The initiative process was a reform championed by California Governor Hiram Johnson in 1911 to ensure that the electorate had a means of circumventing the Legislature when it could or would not pass legislation desired by the people because of the influence of special interests. As envisioned by Governor Johnson and others, the initiative was designed to complement the legislative process, not to substitute for it. This is my understanding of the role of the initiative process, and this is what I had in mind when I wrote the 1988 article. The reasons that led Governor Johnson to create the initiative process in 1911 are still valid today, and it remains an important aspect of our democratic form of Government."
I ask, Mr. President, does that response sound like somebody who is antidemocratic? Yet, she has been forced to answer questions about how she views the initiative process in written questions and, again, in revised follow-up written questions over the period of the last month.
Again, I remind everybody, this is a woman who was voted out unanimously last year by the committee. No objective evaluation of the record can yield the conclusion that she is anti-initiative. No fair reading of her 1988 article even suggests that.

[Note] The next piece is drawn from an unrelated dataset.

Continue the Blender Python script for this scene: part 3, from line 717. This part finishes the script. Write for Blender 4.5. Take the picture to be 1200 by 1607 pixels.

I might add, parenthetically, and what should be the only really important question, there is nothing in her record that suggests she would not follow the precedents of the court of appeals for her district or the U.S. Supreme Court. There is nothing to suggest that she does not believe in stare decisis or that she would not follow it.
Recently, I received a letter from a distinguished California attorney, and a lifelong Republican, who wrote to protest the unfair treatment being accorded Margaret Morrow. He wrote that he was `ashamed of [his] party affiliation when [he sees] the people's elected representatives who are Republicans engaging in or condoning the kind of childish, punitive conduct to which Ms. Morrow is being subjected.' He asks us to stop permitting the harassment of this nominee. I join with this distinguished Republican, and I ask the same thing: Stop harassing this nominee. I don't care if the harassment is because she is a woman, I don't care if the harassment is based on some philosophical difference, the fact of the matter is, she is one of the most qualified people I have seen before the committee in 22 years, Republican or Democrat, and she ought to be voted on and confirmed with pride--with pride--by the U.S. Senate.
We have heard nothing but praise for Ms. Morrow from those who know her and those who worked with her and litigated against her. In fact, the legal community in and around Los Angeles is, frankly, shocked that Margaret Morrow is being put through this ordeal and has yet to be confirmed. The Los Angeles Times has already published one editorial against the manner in which the Senate is proceeding with the Morrow nomination. I ask, to what undefined standard is she being held? What is this new standard --it is kind of hidden--which has never shown up before? It has not shown up for any male nominee that I know of.